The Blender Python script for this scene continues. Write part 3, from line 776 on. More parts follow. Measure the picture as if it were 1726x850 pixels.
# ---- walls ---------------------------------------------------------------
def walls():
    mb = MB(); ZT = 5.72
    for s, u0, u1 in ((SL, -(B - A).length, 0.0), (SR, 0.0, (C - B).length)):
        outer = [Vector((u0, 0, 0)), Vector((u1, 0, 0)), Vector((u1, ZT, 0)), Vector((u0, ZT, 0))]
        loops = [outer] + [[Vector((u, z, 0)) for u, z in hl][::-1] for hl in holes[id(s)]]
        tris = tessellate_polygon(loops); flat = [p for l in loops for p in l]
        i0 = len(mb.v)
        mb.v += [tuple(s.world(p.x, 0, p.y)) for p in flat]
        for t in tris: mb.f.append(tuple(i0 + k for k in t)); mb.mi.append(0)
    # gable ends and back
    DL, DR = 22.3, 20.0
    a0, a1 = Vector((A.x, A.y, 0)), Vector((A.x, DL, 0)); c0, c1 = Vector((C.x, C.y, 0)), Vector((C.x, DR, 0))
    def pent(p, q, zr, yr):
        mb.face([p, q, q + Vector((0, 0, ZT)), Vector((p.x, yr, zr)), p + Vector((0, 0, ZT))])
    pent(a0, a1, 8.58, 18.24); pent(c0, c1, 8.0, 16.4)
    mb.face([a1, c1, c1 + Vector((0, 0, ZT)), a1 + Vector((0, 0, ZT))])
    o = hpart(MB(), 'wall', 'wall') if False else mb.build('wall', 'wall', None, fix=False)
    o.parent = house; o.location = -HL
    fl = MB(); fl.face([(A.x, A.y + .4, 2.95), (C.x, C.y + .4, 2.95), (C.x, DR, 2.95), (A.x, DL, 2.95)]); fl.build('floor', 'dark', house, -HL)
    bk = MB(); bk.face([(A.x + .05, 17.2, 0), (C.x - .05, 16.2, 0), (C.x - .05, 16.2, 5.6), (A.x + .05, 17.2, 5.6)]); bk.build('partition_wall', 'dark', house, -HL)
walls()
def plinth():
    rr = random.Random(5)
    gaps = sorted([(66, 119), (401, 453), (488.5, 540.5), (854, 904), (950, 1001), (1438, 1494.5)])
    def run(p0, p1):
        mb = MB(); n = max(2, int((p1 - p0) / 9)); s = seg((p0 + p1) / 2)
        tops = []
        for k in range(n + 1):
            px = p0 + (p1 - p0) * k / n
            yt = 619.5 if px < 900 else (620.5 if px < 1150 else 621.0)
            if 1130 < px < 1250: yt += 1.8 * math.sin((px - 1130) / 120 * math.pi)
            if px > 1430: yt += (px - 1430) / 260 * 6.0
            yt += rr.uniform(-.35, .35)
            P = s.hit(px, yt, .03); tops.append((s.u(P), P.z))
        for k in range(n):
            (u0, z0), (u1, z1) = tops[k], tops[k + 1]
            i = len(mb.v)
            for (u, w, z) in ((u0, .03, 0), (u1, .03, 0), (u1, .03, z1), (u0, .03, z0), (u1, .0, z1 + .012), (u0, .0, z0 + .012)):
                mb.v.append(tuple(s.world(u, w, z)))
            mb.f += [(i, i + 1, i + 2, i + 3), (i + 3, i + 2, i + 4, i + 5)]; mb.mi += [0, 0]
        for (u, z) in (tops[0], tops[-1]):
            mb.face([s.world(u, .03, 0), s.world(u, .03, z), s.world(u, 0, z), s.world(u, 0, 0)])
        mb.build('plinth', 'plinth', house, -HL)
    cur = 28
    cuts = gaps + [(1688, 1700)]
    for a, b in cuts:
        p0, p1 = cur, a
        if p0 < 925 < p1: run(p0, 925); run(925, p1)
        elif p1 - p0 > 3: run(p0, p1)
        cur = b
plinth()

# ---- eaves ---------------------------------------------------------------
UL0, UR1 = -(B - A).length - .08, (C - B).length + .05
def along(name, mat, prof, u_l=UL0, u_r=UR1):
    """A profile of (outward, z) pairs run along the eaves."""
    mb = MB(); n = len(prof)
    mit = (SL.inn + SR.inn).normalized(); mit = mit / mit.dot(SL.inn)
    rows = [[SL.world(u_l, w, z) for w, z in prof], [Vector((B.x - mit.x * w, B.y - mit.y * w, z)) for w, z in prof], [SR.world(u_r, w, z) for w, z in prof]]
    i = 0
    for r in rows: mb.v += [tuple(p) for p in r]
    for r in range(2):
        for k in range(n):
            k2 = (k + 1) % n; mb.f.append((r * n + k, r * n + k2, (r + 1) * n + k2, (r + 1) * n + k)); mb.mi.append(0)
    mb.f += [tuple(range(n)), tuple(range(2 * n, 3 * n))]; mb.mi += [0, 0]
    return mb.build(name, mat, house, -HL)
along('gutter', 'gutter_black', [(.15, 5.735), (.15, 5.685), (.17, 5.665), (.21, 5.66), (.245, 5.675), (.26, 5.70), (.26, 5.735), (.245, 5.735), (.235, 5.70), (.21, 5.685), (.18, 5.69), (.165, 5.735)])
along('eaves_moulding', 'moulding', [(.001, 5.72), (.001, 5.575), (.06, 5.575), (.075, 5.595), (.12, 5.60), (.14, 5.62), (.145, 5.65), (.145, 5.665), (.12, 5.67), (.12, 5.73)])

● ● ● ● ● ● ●

## WHAT YOU WILL DO
All of the material above needs to be retyped word for word.

## FULL ANSWER
The Blender Python script for this scene continues. Write part 3, from line 776 on. More parts follow. Measure the picture as if it were 1726x850 pixels.
# ---- walls ---------------------------------------------------------------
def walls():
    mb = MB(); ZT = 5.72
    for s, u0, u1 in ((SL, -(B - A).length, 0.0), (SR, 0.0, (C - B).length)):
        outer = [Vector((u0, 0, 0)), Vector((u1, 0, 0)), Vector((u1, ZT, 0)), Vector((u0, ZT, 0))]
        loops = [outer] + [[Vector((u, z, 0)) for u, z in hl][::-1] for hl in holes[id(s)]]
        tris = tessellate_polygon(loops); flat = [p for l in loops for p in l]
        i0 = len(mb.v)
        mb.v += [tuple(s.world(p.x, 0, p.y)) for p in flat]
        for t in tris: mb.f.append(tuple(i0 + k for k in t)); mb.mi.append(0)
    # gable ends and back
    DL, DR = 22.3, 20.0
    a0, a1 = Vector((A.x, A.y, 0)), Vector((A.x, DL, 0)); c0, c1 = Vector((C.x, C.y, 0)), Vector((C.x, DR, 0))
    def pent(p, q, zr, yr):
        mb.face([p, q, q + Vector((0, 0, ZT)), Vector((p.x, yr, zr)), p + Vector((0, 0, ZT))])
    pent(a0, a1, 8.58, 18.24); pent(c0, c1, 8.0, 16.4)
    mb.face([a1, c1, c1 + Vector((0, 0, ZT)), a1 + Vector((0, 0, ZT))])
    o = hpart(MB(), 'wall', 'wall') if False else mb.build('wall', 'wall', None, fix=False)
    o.parent = house; o.location = -HL
    fl = MB(); fl.face([(A.x, A.y + .4, 2.95), (C.x, C.y + .4, 2.95), (C.x, DR, 2.95), (A.x, DL, 2.95)]); fl.build('floor', 'dark', house, -HL)
    bk = MB(); bk.face([(A.x + .05, 17.2, 0), (C.x - .05, 16.2, 0), (C.x - .05, 16.2, 5.6), (A.x + .05, 17.2, 5.6)]); bk.build('partition_wall', 'dark', house, -HL)
walls()
def plinth():
    rr = random.Random(5)
    gaps = sorted([(66, 119), (401, 453), (488.5, 540.5), (854, 904), (950, 1001), (1438, 1494.5)])
    def run(p0, p1):
        mb = MB(); n = max(2, int((p1 - p0) / 9)); s = seg((p0 + p1) / 2)
        tops = []
        for k in range(n + 1):
            px = p0 + (p1 - p0) * k / n
            yt = 619.5 if px < 900 else (620.5 if px < 1150 else 621.0)
            if 1130 < px < 1250: yt += 1.8 * math.sin((px - 1130) / 120 * math.pi)
            if px > 1430: yt += (px - 1430) / 260 * 6.0
            yt += rr.uniform(-.35, .35)
            P = s.hit(px, yt, .03); tops.append((s.u(P), P.z))
        for k in range(n):
            (u0, z0), (u1, z1) = tops[k], tops[k + 1]
            i = len(mb.v)
            for (u, w, z) in ((u0, .03, 0), (u1, .03, 0), (u1, .03, z1), (u0, .03, z0), (u1, .0, z1 + .012), (u0, .0, z0 + .012)):
                mb.v.append(tuple(s.world(u, w, z)))
            mb.f += [(i, i + 1, i + 2, i + 3), (i + 3, i + 2, i + 4, i + 5)]; mb.mi += [0, 0]
        for (u, z) in (tops[0], tops[-1]):
            mb.face([s.world(u, .03, 0), s.world(u, .03, z), s.world(u, 0, z), s.world(u, 0, 0)])
        mb.build('plinth', 'plinth', house, -HL)
    cur = 28
    cuts = gaps + [(1688, 1700)]
    for a, b in cuts:
        p0, p1 = cur, a
        if p0 < 925 < p1: run(p0, 925); run(925, p1)
        elif p1 - p0 > 3: run(p0, p1)
        cur = b
plinth()

# ---- eaves ---------------------------------------------------------------
UL0, UR1 = -(B - A).length - .08, (C - B).length + .05
def along(name, mat, prof, u_l=UL0, u_r=UR1):
    """A profile of (outward, z) pairs run along the eaves."""
    mb = MB(); n = len(prof)
    mit = (SL.inn + SR.inn).normalized(); mit = mit / mit.dot(SL.inn)
    rows = [[SL.world(u_l, w, z) for w, z in prof], [Vector((B.x - mit.x * w, B.y - mit.y * w, z)) for w, z in prof], [SR.world(u_r, w, z) for w, z in prof]]
    i = 0
    for r in rows: mb.v += [tuple(p) for p in r]
    for r in range(2):
        for k in range(n):
            k2 = (k + 1) % n; mb.f.append((r * n + k, r * n + k2, (r + 1) * n + k2, (r + 1) * n + k)); mb.mi.append(0)
    mb.f += [tuple(range(n)), tuple(range(2 * n, 3 * n))]; mb.mi += [0, 0]
    return mb.build(name, mat, house, -HL)
along('gutter', 'gutter_black', [(.15, 5.735), (.15, 5.685), (.17, 5.665), (.21, 5.66), (.245, 5.675), (.26, 5.70), (.26, 5.735), (.245, 5.735), (.235, 5.70), (.21, 5.685), (.18, 5.69), (.165, 5.735)])
along('eaves_moulding', 'moulding', [(.001, 5.72), (.001, 5.575), (.06, 5.575), (.075, 5.595), (.12, 5.60), (.14, 5.62), (.145, 5.65), (.145, 5.665), (.12, 5.67), (.12, 5.73)])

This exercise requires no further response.